(REQUEST): Retype all material exactly. Pictures stay out of the copy.

(INFORMATION SUPPLIED):
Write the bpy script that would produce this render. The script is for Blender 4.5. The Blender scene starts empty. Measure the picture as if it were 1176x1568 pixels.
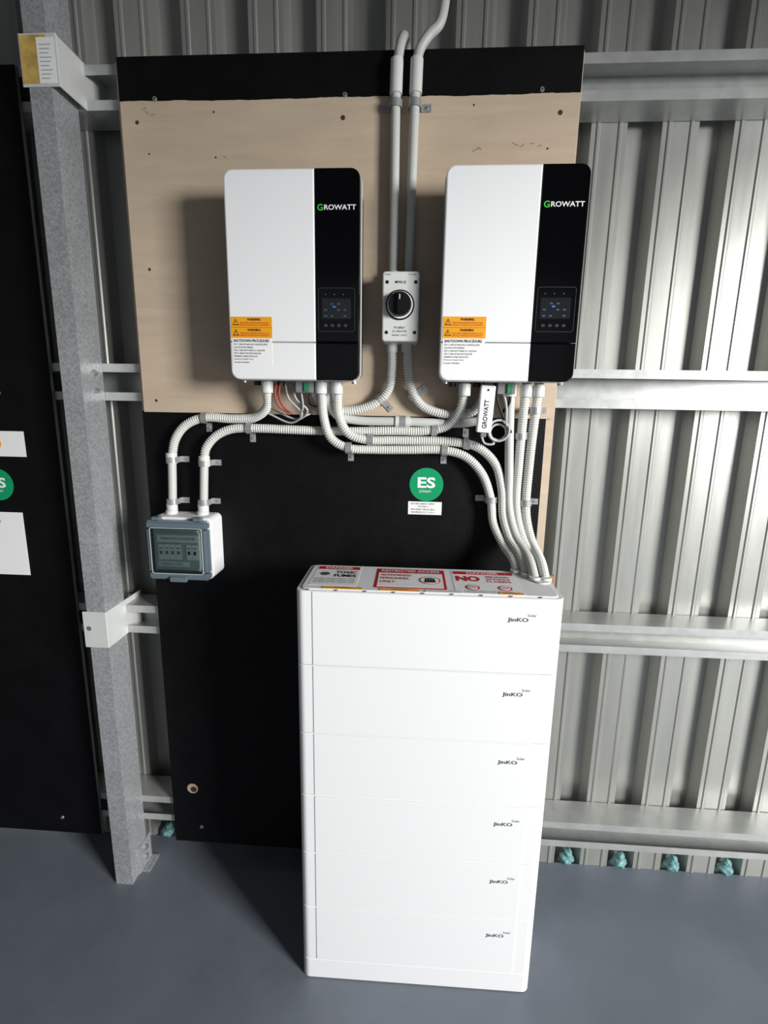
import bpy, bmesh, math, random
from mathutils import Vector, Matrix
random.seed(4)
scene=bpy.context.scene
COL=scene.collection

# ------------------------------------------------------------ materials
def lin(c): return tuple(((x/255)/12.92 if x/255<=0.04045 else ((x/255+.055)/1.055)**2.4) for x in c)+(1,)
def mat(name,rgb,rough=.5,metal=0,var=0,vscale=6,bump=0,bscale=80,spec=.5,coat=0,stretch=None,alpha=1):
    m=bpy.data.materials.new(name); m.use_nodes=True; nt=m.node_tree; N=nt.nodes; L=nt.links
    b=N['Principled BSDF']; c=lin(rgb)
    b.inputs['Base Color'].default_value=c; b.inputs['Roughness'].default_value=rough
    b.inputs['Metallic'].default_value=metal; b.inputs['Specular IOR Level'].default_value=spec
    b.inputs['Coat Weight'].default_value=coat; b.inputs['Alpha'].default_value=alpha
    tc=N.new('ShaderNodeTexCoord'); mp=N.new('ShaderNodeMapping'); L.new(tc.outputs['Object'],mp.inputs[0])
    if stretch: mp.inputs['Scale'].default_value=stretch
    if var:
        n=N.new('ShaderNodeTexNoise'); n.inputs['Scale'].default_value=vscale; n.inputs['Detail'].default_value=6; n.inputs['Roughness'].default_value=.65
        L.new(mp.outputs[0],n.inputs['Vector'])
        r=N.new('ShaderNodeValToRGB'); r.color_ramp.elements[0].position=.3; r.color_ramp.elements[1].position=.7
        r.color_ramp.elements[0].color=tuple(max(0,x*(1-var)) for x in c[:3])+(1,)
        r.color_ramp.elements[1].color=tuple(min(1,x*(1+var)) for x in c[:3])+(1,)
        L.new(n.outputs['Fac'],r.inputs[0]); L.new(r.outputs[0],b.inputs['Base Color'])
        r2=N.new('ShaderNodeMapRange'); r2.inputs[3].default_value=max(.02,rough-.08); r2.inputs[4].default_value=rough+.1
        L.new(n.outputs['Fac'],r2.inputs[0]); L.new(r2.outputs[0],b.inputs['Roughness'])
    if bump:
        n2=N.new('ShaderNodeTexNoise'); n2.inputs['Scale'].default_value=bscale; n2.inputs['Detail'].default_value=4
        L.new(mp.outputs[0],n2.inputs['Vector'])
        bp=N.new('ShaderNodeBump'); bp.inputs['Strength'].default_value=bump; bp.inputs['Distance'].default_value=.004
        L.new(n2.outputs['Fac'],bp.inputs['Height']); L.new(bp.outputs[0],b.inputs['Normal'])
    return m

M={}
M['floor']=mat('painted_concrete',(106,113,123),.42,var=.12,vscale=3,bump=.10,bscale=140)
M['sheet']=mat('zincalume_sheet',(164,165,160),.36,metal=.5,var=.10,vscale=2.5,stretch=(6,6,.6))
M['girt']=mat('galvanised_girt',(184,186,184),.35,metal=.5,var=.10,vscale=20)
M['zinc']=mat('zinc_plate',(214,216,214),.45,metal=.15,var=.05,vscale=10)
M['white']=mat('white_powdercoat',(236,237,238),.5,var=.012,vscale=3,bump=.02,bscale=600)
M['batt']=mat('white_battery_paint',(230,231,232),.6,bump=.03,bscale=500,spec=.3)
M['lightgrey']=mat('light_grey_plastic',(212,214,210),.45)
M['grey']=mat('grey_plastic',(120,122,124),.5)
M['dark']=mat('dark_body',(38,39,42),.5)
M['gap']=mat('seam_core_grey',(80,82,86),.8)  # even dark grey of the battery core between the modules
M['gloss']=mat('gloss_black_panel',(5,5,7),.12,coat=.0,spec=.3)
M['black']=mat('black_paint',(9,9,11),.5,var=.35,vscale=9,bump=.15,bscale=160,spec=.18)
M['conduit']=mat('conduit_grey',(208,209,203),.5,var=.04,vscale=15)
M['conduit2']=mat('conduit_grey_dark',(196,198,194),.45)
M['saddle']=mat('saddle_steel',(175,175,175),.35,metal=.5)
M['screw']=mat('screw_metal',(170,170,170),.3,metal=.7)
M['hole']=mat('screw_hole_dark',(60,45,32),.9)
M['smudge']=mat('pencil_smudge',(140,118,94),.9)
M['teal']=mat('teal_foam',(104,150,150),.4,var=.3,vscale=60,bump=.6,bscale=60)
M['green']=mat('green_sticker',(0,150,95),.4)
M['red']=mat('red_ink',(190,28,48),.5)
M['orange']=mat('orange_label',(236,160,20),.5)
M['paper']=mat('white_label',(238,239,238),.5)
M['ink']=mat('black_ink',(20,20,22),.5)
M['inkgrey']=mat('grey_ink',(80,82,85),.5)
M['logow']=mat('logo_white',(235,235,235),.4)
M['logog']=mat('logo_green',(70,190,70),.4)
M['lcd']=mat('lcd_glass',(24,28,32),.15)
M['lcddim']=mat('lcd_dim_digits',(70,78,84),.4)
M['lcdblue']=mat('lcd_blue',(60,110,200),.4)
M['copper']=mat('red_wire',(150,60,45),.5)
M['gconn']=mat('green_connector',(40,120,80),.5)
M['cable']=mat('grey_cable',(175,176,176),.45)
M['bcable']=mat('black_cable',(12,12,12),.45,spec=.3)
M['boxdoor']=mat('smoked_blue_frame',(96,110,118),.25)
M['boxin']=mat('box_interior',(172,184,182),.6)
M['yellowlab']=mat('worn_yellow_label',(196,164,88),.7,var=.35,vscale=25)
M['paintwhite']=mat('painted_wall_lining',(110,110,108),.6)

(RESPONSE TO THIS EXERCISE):
Write the bpy script that would produce this render. The script is for Blender 4.5. The Blender scene starts empty. Measure the picture as if it were 1176x1568 pixels.
import bpy, bmesh, math, random
from mathutils import Vector, Matrix
random.seed(4)
scene=bpy.context.scene
COL=scene.collection

# ------------------------------------------------------------ materials
def lin(c): return tuple(((x/255)/12.92 if x/255<=0.04045 else ((x/255+.055)/1.055)**2.4) for x in c)+(1,)
def mat(name,rgb,rough=.5,metal=0,var=0,vscale=6,bump=0,bscale=80,spec=.5,coat=0,stretch=None,alpha=1):
    m=bpy.data.materials.new(name); m.use_nodes=True; nt=m.node_tree; N=nt.nodes; L=nt.links
    b=N['Principled BSDF']; c=lin(rgb)
    b.inputs['Base Color'].default_value=c; b.inputs['Roughness'].default_value=rough
    b.inputs['Metallic'].default_value=metal; b.inputs['Specular IOR Level'].default_value=spec
    b.inputs['Coat Weight'].default_value=coat; b.inputs['Alpha'].default_value=alpha
    tc=N.new('ShaderNodeTexCoord'); mp=N.new('ShaderNodeMapping'); L.new(tc.outputs['Object'],mp.inputs[0])
    if stretch: mp.inputs['Scale'].default_value=stretch
    if var:
        n=N.new('ShaderNodeTexNoise'); n.inputs['Scale'].default_value=vscale; n.inputs['Detail'].default_value=6; n.inputs['Roughness'].default_value=.65
        L.new(mp.outputs[0],n.inputs['Vector'])
        r=N.new('ShaderNodeValToRGB'); r.color_ramp.elements[0].position=.3; r.color_ramp.elements[1].position=.7
        r.color_ramp.elements[0].color=tuple(max(0,x*(1-var)) for x in c[:3])+(1,)
        r.color_ramp.elements[1].color=tuple(min(1,x*(1+var)) for x in c[:3])+(1,)
        L.new(n.outputs['Fac'],r.inputs[0]); L.new(r.outputs[0],b.inputs['Base Color'])
        r2=N.new('ShaderNodeMapRange'); r2.inputs[3].default_value=max(.02,rough-.08); r2.inputs[4].default_value=rough+.1
        L.new(n.outputs['Fac'],r2.inputs[0]); L.new(r2.outputs[0],b.inputs['Roughness'])
    if bump:
        n2=N.new('ShaderNodeTexNoise'); n2.inputs['Scale'].default_value=bscale; n2.inputs['Detail'].default_value=4
        L.new(mp.outputs[0],n2.inputs['Vector'])
        bp=N.new('ShaderNodeBump'); bp.inputs['Strength'].default_value=bump; bp.inputs['Distance'].default_value=.004
        L.new(n2.outputs['Fac'],bp.inputs['Height']); L.new(bp.outputs[0],b.inputs['Normal'])
    return m

M={}
M['floor']=mat('painted_concrete',(106,113,123),.42,var=.12,vscale=3,bump=.10,bscale=140)
M['sheet']=mat('zincalume_sheet',(164,165,160),.36,metal=.5,var=.10,vscale=2.5,stretch=(6,6,.6))
M['girt']=mat('galvanised_girt',(184,186,184),.35,metal=.5,var=.10,vscale=20)
M['zinc']=mat('zinc_plate',(214,216,214),.45,metal=.15,var=.05,vscale=10)
M['white']=mat('white_powdercoat',(236,237,238),.5,var=.012,vscale=3,bump=.02,bscale=600)
M['batt']=mat('white_battery_paint',(230,231,232),.6,bump=.03,bscale=500,spec=.3)
M['lightgrey']=mat('light_grey_plastic',(212,214,210),.45)
M['grey']=mat('grey_plastic',(120,122,124),.5)
M['dark']=mat('dark_body',(38,39,42),.5)
M['gap']=mat('seam_core_grey',(80,82,86),.8)  # even dark grey of the battery core between the modules
M['gloss']=mat('gloss_black_panel',(5,5,7),.12,coat=.0,spec=.3)
M['black']=mat('black_paint',(9,9,11),.5,var=.35,vscale=9,bump=.15,bscale=160,spec=.18)
M['conduit']=mat('conduit_grey',(208,209,203),.5,var=.04,vscale=15)
M['conduit2']=mat('conduit_grey_dark',(196,198,194),.45)
M['saddle']=mat('saddle_steel',(175,175,175),.35,metal=.5)
M['screw']=mat('screw_metal',(170,170,170),.3,metal=.7)
M['hole']=mat('screw_hole_dark',(60,45,32),.9)
M['smudge']=mat('pencil_smudge',(140,118,94),.9)
M['teal']=mat('teal_foam',(104,150,150),.4,var=.3,vscale=60,bump=.6,bscale=60)
M['green']=mat('green_sticker',(0,150,95),.4)
M['red']=mat('red_ink',(190,28,48),.5)
M['orange']=mat('orange_label',(236,160,20),.5)
M['paper']=mat('white_label',(238,239,238),.5)
M['ink']=mat('black_ink',(20,20,22),.5)
M['inkgrey']=mat('grey_ink',(80,82,85),.5)
M['logow']=mat('logo_white',(235,235,235),.4)
M['logog']=mat('logo_green',(70,190,70),.4)
M['lcd']=mat('lcd_glass',(24,28,32),.15)
M['lcddim']=mat('lcd_dim_digits',(70,78,84),.4)
M['lcdblue']=mat('lcd_blue',(60,110,200),.4)
M['copper']=mat('red_wire',(150,60,45),.5)
M['gconn']=mat('green_connector',(40,120,80),.5)
M['cable']=mat('grey_cable',(175,176,176),.45)
M['bcable']=mat('black_cable',(12,12,12),.45,spec=.3)
M['boxdoor']=mat('smoked_blue_frame',(96,110,118),.25)
M['boxin']=mat('box_interior',(172,184,182),.6)
M['yellowlab']=mat('worn_yellow_label',(196,164,88),.7,var=.35,vscale=25)
M['paintwhite']=mat('painted_wall_lining',(110,110,108),.6)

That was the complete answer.